**** The data ****

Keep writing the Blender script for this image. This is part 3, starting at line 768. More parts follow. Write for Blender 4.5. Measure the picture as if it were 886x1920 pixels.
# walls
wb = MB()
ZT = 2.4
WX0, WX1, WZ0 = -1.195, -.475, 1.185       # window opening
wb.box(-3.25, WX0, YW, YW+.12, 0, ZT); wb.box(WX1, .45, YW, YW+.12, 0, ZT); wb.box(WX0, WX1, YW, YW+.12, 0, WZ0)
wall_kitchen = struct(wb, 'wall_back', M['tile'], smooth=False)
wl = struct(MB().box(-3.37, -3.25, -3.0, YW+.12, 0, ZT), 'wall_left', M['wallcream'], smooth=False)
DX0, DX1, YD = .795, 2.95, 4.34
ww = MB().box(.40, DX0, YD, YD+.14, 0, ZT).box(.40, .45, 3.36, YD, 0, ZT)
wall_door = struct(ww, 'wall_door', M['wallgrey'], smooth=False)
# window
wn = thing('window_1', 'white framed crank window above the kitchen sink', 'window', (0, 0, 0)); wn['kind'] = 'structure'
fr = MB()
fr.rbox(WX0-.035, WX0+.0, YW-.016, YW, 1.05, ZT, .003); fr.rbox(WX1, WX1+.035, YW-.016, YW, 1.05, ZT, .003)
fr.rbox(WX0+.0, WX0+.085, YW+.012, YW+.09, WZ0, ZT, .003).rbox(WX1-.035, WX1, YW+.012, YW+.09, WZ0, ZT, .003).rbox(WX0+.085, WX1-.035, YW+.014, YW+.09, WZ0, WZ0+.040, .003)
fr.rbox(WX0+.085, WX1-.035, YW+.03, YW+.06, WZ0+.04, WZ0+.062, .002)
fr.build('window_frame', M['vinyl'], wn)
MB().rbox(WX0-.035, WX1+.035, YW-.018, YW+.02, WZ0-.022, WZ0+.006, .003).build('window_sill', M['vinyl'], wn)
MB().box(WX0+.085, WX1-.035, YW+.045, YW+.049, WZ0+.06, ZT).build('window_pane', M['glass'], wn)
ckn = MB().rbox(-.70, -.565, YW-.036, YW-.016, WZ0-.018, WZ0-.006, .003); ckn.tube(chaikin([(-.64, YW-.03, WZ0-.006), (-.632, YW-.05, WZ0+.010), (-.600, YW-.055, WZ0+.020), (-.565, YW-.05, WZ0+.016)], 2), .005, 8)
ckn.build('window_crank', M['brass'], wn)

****
**** The data ****

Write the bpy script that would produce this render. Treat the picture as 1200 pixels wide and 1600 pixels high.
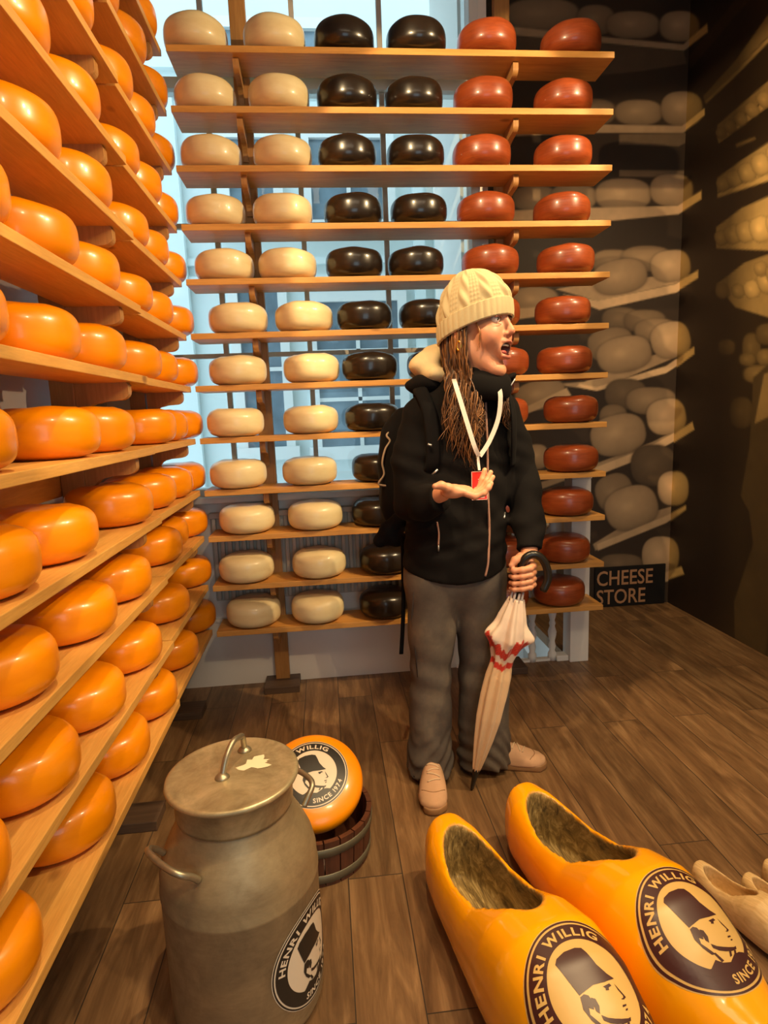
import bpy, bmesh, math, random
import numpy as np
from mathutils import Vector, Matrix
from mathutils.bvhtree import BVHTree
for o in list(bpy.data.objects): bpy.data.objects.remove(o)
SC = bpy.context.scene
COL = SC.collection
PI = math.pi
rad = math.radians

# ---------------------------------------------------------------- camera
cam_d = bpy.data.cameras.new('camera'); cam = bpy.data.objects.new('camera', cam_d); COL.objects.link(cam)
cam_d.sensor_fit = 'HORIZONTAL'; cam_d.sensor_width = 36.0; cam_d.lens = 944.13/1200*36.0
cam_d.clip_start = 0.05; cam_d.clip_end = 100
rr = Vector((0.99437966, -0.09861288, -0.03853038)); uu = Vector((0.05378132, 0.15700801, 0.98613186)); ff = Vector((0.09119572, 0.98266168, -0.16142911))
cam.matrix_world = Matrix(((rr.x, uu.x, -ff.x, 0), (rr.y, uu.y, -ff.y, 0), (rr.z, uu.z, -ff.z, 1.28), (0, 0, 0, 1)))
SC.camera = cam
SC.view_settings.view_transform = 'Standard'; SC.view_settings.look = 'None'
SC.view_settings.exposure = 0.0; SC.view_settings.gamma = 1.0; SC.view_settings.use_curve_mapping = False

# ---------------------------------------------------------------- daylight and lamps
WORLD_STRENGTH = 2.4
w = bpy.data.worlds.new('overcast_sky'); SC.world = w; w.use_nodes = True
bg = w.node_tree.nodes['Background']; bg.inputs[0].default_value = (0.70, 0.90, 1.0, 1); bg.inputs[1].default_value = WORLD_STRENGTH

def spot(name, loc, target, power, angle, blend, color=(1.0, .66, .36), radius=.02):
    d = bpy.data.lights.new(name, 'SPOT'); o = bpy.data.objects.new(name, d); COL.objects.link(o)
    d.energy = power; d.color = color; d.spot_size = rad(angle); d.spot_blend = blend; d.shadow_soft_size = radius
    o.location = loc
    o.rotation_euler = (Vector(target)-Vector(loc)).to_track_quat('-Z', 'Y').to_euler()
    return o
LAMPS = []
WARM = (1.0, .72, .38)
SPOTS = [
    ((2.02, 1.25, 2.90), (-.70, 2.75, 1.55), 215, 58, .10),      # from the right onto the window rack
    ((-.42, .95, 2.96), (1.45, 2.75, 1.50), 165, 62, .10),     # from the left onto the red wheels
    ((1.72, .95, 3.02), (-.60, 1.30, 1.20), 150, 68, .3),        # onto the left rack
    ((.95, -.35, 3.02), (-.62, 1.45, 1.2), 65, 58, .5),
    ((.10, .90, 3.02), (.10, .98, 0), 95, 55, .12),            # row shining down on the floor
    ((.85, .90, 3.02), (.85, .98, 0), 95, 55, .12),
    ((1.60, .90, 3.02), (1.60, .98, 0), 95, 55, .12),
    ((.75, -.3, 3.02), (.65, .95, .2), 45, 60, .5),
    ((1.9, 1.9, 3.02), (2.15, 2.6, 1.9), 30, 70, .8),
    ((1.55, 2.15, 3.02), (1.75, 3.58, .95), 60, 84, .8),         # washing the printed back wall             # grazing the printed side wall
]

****

Given exercise: Return the material from the line containing "Write the bpy" through the line containing "rad = math.radians", exactly and in full, but without its pictures.

Written answer:
Write the bpy script that would produce this render. Treat the picture as 1200 pixels wide and 1600 pixels high.
import bpy, bmesh, math, random
import numpy as np
from mathutils import Vector, Matrix
from mathutils.bvhtree import BVHTree
for o in list(bpy.data.objects): bpy.data.objects.remove(o)
SC = bpy.context.scene
COL = SC.collection
PI = math.pi
rad = math.radians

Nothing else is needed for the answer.